By Adam Pagnucco.
Part One recounted the history of Montgomery County voters placing limits on the county’s ability to raise property taxes. Under current law passed by voters in 2020, a unanimous vote by the county council is required to raise the property tax rate. Council Members Sidney Katz and Gabe Albornoz would like to replace this limit with a two-thirds vote instead.
What should we make of this? I don’t have a simple view on this issue. Rather, I had three different reactions before reaching a final conclusion.
Reaction 1: It’s ridiculous for one council member to have the ability to block anything.
When I worked at the county council, I was taught by the old guard there (you know who you are!) that one council member could do very little but a council majority could accomplish a lot. That latter thought encouraged collaboration during all of the inevitable competition between offices, which is a core part of the yin and yang of the place. Allowing one council member to exercise veto power over everyone else – on anything – is questionable public policy and injurious to the council’s culture. On this point, I am sympathetic to Katz and Albornoz.
Reaction 2: The 2020 ballot campaign on property taxes now looks like a bait and switch.
In 2020, anti-tax activist Robin Ficker petitioned a charter amendment to the ballot that would have eliminated the council’s ability to override the limit. Council Member Andrew Friedson authored an alternative that kept the unanimous override requirement but restructured the calculation of the limit. A huge assemblage of groups teamed up to pass Friedson’s amendment and defeat Ficker’s. Part of their sales pitch involved the retaining of the existing unanimous override requirement. This too was a tight limit on property taxes, they argued, but one that made more sense than Ficker’s.
Now, just four years later, apparently some minds have changed on a key element of the case made to voters. Were we persuaded to pass a strong limit only to set up a weaker one just four years later? While I have some sympathy for the argument stated above, Part One recounts how voters supported a unanimous limit no fewer than three times (2008, 2018 and 2020) and their opinion deserves respect. Accordingly, this whole exercise feels like a bait and switch and an abuse of the council’s authority to place charter amendments on the ballot.
Reaction 3: The state has already effectively killed county charter limits so ours may not matter much.
In March 2023, I wrote a post titled The Hand of the King that explained how the state allowed counties to evade their charter limits to fund school budgets. Five Maryland counties have charter limits on property taxes: Anne Arundel, Montgomery, Prince George’s, Talbot and Wicomico. All except Wicomico have exploited the loophole in state law to break their limits by dedicating the revenues to school systems at least once. MoCo did so last year, and when it did, many county departments got big increases and some had even larger increases than what was given to MCPS. This illustrates the fungibility of money and proves that the state has effectively killed county tax limits.

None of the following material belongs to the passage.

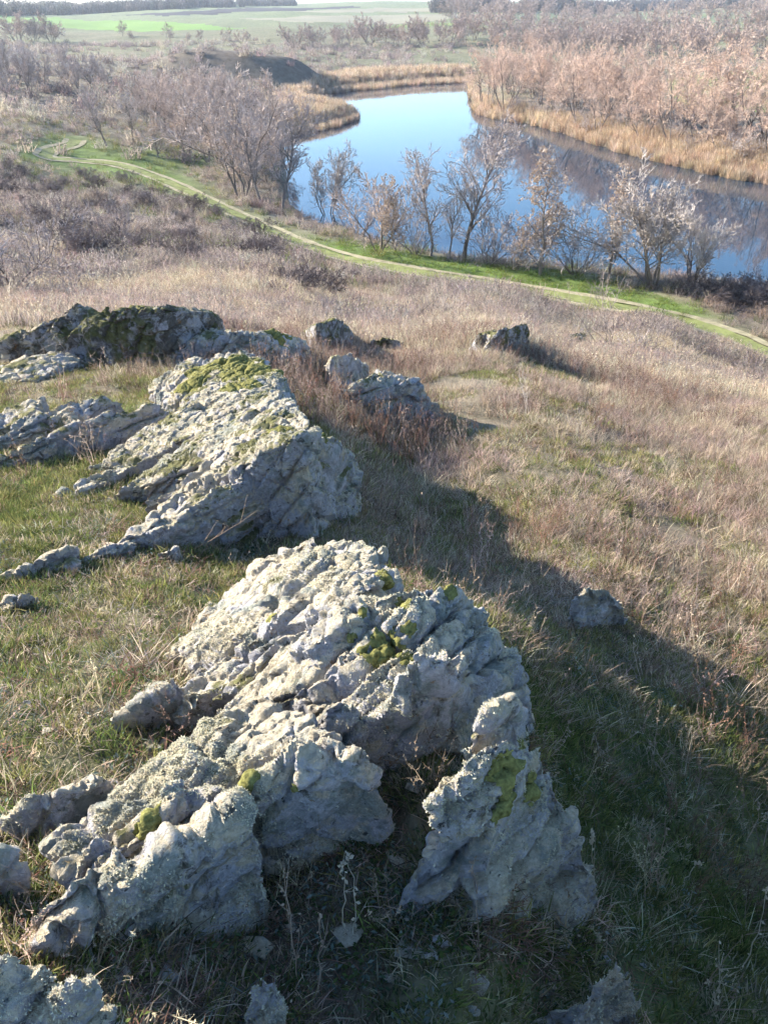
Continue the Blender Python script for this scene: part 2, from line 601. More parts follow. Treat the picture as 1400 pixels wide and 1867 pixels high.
def build_ground():
    th = np.concatenate([np.linspace(-180, -48, 34)[:-1], np.linspace(-48, 48, 230), np.linspace(48, 180, 34)[1:-1]])
    th = np.radians(th)
    rr = np.concatenate([np.geomspace(0.25, 900, 620), np.geomspace(915, 3000, 60)])
    T, R = np.meshgrid(th, rr)
    X = (R * np.sin(T)); Y = (R * np.cos(T))
    Z = ground(X, Y)
    nr, nt = T.shape
    V = np.stack([X.ravel(), Y.ravel(), Z.ravel()], 1)
    i = np.arange(nr - 1)[:, None] * nt; j = np.arange(nt)[None]; j2 = (j + 1) % nt
    Fq = np.stack([(i + j).ravel(), (i + j2).ravel(), (i + nt + j2).ravel(), (i + nt + j).ravel()], 1)
    cz = ground(np.array([0.0]), np.array([0.05]))[0]
    GROUND_GRID.extend([V.copy(), Fq])
    V = np.vstack([V, [[0, 0, cz]]])
    faces = Fq.tolist() + [[len(V) - 1, (k + 1) % nt, k] for k in range(nt)]
    me = mesh_from('ground', V, faces, M_GROUND, True)
    c = ground_col(V[:, 0], V[:, 1])
    a = me.color_attributes.new('col', 'FLOAT_COLOR', 'POINT')
    a.data.foreach_set('color', np.hstack([c, np.ones((len(c), 1))]).astype(np.float32).ravel())
    o = link(bpy.data.objects.new('ground', me))
    tag(o, kind='structure')
    return o


build_ground()

# river
def build_water():
    bm = bmesh.new()
    c = LAKE.mean(0)
    vs_ = []
    n = len(LAKE)
    for i in range(n):      # grow the sheet a little so that it meets the banks
        p = LAKE[i]; a = LAKE[i - 1]; b = LAKE[(i + 1) % n]
        t = (b - a) / (np.linalg.norm(b - a) + 1e-9)
        nrm = np.array([t[1], -t[0]])
        if poly_sd([p[0] + nrm[0] * 0.3], [p[1] + nrm[1] * 0.3], LAKE)[0] < 0:
            nrm = -nrm
        q = p + nrm * 0.6
        vs_.append(bm.verts.new((q[0], q[1], 0)))
    f = bm.faces.new(vs_)
    if f.normal.z < 0:
        f.normal_flip()
    bmesh.ops.triangulate(bm, faces=bm.faces[:])
    bm.normal_update()
    for f in bm.faces:
        if f.normal.z < 0: f.normal_flip()
    me = bpy.data.meshes.new('river'); bm.to_mesh(me); bm.free()
    me.materials.append(M_WATER)
    o = link(bpy.data.objects.new('river', me))
    tag(o, kind='structure')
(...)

Given that reality, the present discussion seems unnecessary. The council can already get around its charter limit by “dedicating” a tax hike to MCPS and then moving around any existing revenue growth however it wants. Is the juice in this debate really worth the squeeze, folks?
My Conclusion
The debate among MoCo politicians, who seem unable to conceive of accomplishing much without spraying money at it, seems ALWAYS to be about how to raise taxes. Instead, their attention should be directed to a much more important issue that I recently addressed in a six-part series: the county’s non-competitive economy. I have written essentially the same column so many times that I can no longer count all of them: we trail the huge majority of our regional competitors on most economic indicators. No matter how many times I print this, it never seems to change.
The merit of Friedson’s charter limit is that it applies to the property tax rate and not to the volume of collections. With a constant rate, robust economic growth produces robust county revenue growth. It’s a clear incentive for county officials to do everything in their power to supercharge the economy and help employers create lots of high-paying jobs. That’s exactly how it should be.
If instead the discussion is all about how to increase the tax rate, that’s a clear signal to job creators that they should take their jobs elsewhere. That approach depresses the tax base and is ultimately self-defeating. One recent example comes from 2023, when a large increase in recordation tax rates coincided with an absolute drop in tax collections. One wonders if such phenomena will eventually apply on a broader scale to the entire real estate industry.
So in the end, this whole debate misses the point. We gain nothing by being known as the county that wants to make raising taxes easier. Let’s be known as the county that wants to have the strongest economy in the D.C. region instead.